The Bisexual feels very specific in terms of Leila’s journey but also has a universal feel with other plots.
We definitely wanted to make something that spoke to more than just myself and my producer. Also, [Leila’s roommate] Gabe brings such a different perspective. Gabe is really my ode to all the straight men in my life — particularly my brother. With Gabe, I feel like we wanted to explore masculinity and the tropes of it and the pitfalls. He’s an outsider in this world, but he has good intentions and he wants to be friends. That’s the sweetness of it, that he and Leila have this friendship over the course of the show and it develops, and by the end of it they really experienced the world together. They’re each other’s safety net and I like that it’s a story of a friendship. One of my favorite shows is Broad City. I really love stories of friendship and friends navigating life together.

What are you hoping people take from the show?
I hope the show makes people laugh and I hope it’s entertaining. I hope people feel less alone. It’s about friendship and desire and pleasure. I hope it humanizes bisexuality, that it’s a representation that is not reductive. I think people are really quick to become alienated by that term.
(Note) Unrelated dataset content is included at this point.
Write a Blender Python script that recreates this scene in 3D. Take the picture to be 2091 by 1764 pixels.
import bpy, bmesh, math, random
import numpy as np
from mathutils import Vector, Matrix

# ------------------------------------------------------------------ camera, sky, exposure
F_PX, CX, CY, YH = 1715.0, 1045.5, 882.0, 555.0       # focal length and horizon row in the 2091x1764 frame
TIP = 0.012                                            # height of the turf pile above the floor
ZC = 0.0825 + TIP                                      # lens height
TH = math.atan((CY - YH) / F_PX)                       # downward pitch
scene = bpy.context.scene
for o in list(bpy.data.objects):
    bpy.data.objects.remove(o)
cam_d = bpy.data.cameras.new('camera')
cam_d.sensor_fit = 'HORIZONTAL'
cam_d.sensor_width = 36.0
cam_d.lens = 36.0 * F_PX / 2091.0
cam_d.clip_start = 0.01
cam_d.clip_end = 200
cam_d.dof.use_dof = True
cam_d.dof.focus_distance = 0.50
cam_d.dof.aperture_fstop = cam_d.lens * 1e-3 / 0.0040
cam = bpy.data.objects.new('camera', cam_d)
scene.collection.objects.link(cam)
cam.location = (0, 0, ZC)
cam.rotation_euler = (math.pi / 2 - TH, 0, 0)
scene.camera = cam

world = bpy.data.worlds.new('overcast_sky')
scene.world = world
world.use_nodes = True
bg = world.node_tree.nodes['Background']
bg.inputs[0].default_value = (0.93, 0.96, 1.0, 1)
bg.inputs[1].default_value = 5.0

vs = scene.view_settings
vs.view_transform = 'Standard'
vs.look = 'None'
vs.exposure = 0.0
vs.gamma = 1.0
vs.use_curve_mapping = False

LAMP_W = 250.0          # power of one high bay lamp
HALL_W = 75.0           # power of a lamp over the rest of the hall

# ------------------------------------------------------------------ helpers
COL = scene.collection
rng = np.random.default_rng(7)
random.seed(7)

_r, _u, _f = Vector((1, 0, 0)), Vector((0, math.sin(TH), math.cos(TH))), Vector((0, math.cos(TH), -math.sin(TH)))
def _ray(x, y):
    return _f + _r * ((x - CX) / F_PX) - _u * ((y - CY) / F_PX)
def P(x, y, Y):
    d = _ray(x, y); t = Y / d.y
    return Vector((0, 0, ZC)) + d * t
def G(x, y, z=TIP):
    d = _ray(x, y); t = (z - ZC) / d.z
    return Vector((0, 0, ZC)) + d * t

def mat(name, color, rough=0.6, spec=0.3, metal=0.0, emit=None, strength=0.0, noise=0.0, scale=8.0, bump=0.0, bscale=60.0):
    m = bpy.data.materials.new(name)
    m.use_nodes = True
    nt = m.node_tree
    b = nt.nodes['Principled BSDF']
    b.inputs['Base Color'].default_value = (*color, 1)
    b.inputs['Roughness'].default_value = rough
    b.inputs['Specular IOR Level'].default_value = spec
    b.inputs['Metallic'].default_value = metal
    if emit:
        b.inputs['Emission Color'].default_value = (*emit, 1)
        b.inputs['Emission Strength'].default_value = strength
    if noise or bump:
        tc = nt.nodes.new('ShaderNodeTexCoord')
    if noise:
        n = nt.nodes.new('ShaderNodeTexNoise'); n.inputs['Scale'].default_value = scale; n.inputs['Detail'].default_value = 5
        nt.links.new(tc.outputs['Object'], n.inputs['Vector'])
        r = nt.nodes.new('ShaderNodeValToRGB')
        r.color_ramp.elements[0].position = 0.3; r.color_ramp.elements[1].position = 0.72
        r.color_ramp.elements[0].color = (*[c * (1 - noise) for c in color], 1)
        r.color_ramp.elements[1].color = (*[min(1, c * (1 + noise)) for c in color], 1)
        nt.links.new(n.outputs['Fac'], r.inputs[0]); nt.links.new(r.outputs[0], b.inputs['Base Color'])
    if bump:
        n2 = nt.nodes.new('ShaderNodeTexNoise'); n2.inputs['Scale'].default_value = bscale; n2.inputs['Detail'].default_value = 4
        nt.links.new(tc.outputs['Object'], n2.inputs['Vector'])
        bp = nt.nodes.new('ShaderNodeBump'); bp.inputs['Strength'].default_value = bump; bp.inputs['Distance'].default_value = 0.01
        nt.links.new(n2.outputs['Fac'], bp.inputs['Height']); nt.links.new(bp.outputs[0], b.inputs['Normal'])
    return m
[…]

I’d want people to take away that our similarities bind us more than our differences alienate us. That Leila and Gabe are not people you would imagine having a similar point of view in the world, but they do. They find so much common ground. I think we live in a time that people use their differences to draw lines in the sand and I just think there’s so much more that universally brings us together even though the details blow us apart. I think, at the heart, that’s what the show’s about.